* [Exercise aim] Stop after the line with "rng = np.random.default_rng(11)": repeat exactly every line before it, beginning with the first, and that line itself.

* [Raw data]

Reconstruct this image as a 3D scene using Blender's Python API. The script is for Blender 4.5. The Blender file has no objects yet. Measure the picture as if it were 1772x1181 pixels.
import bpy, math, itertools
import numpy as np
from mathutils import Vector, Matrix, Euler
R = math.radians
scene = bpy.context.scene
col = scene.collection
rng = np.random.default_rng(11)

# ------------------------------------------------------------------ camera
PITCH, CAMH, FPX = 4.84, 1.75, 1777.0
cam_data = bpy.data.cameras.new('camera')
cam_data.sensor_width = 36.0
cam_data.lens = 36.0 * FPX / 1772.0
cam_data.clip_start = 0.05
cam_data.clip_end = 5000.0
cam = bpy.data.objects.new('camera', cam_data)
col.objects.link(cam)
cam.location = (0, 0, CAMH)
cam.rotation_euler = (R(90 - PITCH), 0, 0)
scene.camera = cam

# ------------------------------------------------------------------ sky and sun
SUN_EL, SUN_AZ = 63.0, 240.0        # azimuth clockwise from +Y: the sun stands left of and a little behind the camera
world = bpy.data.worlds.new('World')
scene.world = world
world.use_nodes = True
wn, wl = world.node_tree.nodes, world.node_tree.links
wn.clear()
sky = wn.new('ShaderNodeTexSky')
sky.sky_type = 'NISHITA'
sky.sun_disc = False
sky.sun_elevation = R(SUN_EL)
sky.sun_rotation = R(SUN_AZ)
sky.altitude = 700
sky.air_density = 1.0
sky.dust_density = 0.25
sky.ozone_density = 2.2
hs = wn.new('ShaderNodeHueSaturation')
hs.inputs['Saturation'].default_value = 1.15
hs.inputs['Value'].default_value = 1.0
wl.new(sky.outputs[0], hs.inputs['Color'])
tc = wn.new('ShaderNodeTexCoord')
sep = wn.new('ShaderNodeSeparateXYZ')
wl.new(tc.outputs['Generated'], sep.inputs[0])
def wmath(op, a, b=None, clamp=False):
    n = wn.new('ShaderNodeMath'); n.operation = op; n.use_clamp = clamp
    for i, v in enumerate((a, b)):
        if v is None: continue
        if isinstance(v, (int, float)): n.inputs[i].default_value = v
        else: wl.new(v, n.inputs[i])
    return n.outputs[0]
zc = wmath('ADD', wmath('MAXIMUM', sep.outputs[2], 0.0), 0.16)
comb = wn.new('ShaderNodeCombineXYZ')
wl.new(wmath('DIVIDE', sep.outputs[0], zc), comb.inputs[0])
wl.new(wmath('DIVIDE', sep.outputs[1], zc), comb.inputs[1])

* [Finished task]
Reconstruct this image as a 3D scene using Blender's Python API. The script is for Blender 4.5. The Blender file has no objects yet. Measure the picture as if it were 1772x1181 pixels.
import bpy, math, itertools
import numpy as np
from mathutils import Vector, Matrix, Euler
R = math.radians
scene = bpy.context.scene
col = scene.collection
rng = np.random.default_rng(11)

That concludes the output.